Jeff Waddington adds another point of discussion on the 9th. Waddington states that God's covenant of redemption involves Son's voluntary decision to save humankind, a position that EFS puts into jeopardy by asserting that the plan of salvation flows from the Son's submission to the Father. He also commends debating in a godly manner, which presumably all contributors to this debate would desire to do.
By June 9th, the terms of the debate revolve around (1) eternal subordination as either necessitating an ontological hierarchy in the Trinity or not, (2) eternal subordination as being Biblically faithful or not, and (3) eternal subordination as being outside of Nicene orthodoxy or not.
Early on the 10th, Scot McKnight summarizes the previous day's clashes: "The battle rumbles along: one side of the historic Reformed have announced that the complementarian–focused Bruce Ware and Wayne Grudem have a faulty theory of the Trinity, and they have come back to announce they are fully orthodox. The issue here is the eternal subordination of the Son. Which they use, though in these newest statements they are not speaking into that issue, to prop up the subordination of women to men. Their distinctive emphasis on eternal subordination of the Son is connected to their complementarianism. They’re now trying to minimize this but the facts are otherwise…"
In short, McKnight accuses EFS or ERAS of doing theology (doctrine of the Trinity) to prove a particular anthropology (male-female roles/relationship), which would probably be a fourth area of debate: (4) do proponents of EFS/ERAS structure their view of the Trinity based on their complementarian view of men and women?

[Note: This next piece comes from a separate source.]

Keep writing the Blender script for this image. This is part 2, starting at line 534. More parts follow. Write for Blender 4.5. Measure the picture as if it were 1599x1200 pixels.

On June 10th, Mike Ovey clarifies a fifth area of debate when he responds Goligher's articles, asserting that the Son eternally submits to the Father and that the Son has a distinguishable personal will from the Father. The son's will does not, however, differ from the Father's essentially, according to Ovey, because this kind of will is tied to persons not to relations: "In this sense, where ‘will’ is being taken not at the level of nature but at the level of person, one has to say Father and Son have distinguishable wills because they are distinguishable persons."
On the same day, Carl Trueman quotes Calvin (his guest poster) to marshall a further offensive against the EFS/ERAS complementarians. Mark Jones also on the 10th stating that Ware and Grudem's position is unhelpful, while offering a perspective of why the Son become the mediator. For the latter point, Jones affirms that the Reformed orthodox view of the Trinity (not the EFS view of eternal submission) explains why the Son is mediator and not, say, the Holy Spirit.
Again the 10th, Darren Sumner writes against the EFS view and for the non-EFS or classical position, asserting a theological critique that placing functional submission in eternity clashes with God's simplicity. Methodologically, he also critiques Ware for deriving his eternal authority-submission relation from human relations (fathers and sons), thus doing theology by anthropology: "Ware takes a human cultural construct and, mistaking it for revelation, reads it upward into the life of God by means of an analogia entis."
Summary
June 9th and 10th witnesses a rapid writing and speedy responses between EFS and non-EFS proponents. While the battle began during these two days, it certainly has not stopped. I plan to further detail the debate between EFS and non-EFS proponents, but the opening salvos of the civil war provide an helpful overview of the debate thus far. The battle revolves around at least five major questions:
Does eternal subordination necessitate an ontological hierarchy in the Trinity or not?
Does eternal subordination mean being Biblically faithful or not?
Does eternal subordination mean being outside of Nicene orthodoxy or not?
Do proponents of EFS/ERAS structure their view of the Trinity based on their complementarian view of men and women or not?
Does the Son's submission to the Father in eternity mean that the Son and Father have two wills, not one?